Nine organisations have been selected to receive a share of funding worth £3 million for research into proposals to reduce the cost of electrification schemes by avoiding the need to reconstruct bridges and tunnels.
The Future Railway electrification competition was managed by RSSB in partnership with Network Rail and the Department for Transport. The winners are: Balfour Beatty, DGauge, Electren, Freyssinet, IDOM, PCAT Consortium, Tata Steel, TRL and URS.
The proposed solutions to avoid reconstruction include: new design tools, innovative ways to reduce the construction depth of overhead line electrification equipment, and new track-lowering and bridge-jacking techniques. Feasibility studies will run until January 2015, after which finalists will be chosen to proceed to the demonstrator phase.
David Clarke, a director of Future Railway, said: “Altering and reconstructing bridges and tunnels is roughly 25% of the cost of electrification, so we saw this as an area worth exploring for new cost-reduction opportunities. It is great to announce the start of the feasibility studies on nine very credible but novel ideas from suppliers. We hope this will lead to the railway being able to deliver more electrification with the funding available.”

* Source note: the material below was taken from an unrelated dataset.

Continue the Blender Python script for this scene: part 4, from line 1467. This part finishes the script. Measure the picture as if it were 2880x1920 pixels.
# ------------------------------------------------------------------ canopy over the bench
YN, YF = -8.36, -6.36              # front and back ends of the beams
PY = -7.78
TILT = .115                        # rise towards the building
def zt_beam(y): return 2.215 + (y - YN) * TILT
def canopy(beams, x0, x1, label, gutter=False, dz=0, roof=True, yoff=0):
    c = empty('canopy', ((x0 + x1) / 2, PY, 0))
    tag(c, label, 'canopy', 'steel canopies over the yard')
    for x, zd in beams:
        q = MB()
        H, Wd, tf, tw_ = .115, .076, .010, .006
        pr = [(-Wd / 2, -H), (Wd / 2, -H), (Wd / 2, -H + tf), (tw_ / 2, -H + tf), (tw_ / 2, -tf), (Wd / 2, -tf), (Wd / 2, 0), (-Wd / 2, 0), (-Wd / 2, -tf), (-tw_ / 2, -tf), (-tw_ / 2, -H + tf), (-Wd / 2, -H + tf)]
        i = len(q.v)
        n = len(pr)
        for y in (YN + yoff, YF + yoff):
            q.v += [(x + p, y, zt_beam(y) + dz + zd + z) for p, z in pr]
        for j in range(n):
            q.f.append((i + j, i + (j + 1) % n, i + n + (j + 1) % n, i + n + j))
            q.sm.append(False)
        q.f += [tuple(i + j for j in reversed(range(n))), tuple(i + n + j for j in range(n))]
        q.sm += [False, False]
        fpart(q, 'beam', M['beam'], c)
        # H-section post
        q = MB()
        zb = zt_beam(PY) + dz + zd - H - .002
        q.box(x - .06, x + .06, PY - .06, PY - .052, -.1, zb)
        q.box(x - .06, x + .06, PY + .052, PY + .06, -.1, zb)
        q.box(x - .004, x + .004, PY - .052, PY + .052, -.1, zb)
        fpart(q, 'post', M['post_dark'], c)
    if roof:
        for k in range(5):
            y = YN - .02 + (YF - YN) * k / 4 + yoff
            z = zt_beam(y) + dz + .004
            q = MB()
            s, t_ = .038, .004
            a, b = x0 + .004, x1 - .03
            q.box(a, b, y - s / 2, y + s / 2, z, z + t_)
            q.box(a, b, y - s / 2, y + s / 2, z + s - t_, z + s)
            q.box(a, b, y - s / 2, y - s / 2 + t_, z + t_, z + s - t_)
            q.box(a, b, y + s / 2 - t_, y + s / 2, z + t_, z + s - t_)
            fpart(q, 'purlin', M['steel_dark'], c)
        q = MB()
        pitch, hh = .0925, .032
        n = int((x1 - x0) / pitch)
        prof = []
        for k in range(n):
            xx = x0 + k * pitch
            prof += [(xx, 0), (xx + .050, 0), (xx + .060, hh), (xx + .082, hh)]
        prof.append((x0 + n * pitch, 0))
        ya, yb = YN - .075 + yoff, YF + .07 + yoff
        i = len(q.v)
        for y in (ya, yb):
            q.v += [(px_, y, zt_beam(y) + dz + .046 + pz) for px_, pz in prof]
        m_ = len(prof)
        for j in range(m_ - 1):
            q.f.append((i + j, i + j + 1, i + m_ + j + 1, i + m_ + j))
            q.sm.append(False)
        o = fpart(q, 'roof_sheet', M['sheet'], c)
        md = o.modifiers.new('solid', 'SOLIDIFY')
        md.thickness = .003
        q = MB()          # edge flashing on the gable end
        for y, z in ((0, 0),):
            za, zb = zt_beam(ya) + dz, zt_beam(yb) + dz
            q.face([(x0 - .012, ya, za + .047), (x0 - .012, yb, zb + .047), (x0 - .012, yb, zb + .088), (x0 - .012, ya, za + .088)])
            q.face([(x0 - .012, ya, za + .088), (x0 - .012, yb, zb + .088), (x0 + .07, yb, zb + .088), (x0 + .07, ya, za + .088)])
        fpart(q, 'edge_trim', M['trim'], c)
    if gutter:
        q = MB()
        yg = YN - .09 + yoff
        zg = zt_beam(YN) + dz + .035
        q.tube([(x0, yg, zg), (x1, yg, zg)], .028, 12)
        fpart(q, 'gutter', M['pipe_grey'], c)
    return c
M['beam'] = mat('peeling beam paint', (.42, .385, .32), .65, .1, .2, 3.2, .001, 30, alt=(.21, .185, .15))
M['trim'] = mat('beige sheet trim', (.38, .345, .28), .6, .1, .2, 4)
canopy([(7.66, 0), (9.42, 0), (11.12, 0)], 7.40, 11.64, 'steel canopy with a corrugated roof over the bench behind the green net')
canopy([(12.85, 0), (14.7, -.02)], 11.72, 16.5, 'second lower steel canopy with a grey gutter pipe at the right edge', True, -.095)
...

The electrification programme is one of a series of competitions to promote innovation within the rail industry. Previous Future Railway projects have included competitions to improve ticket detection at busy gate-lines, to redesign rolling stock, to exploit remote condition monitoring, to improve the design and aesthetics of overhead line gantries, the Radical Train project, a pantograph measurement device competition, and the battery-powered train (IPEMU) project with Network Rail.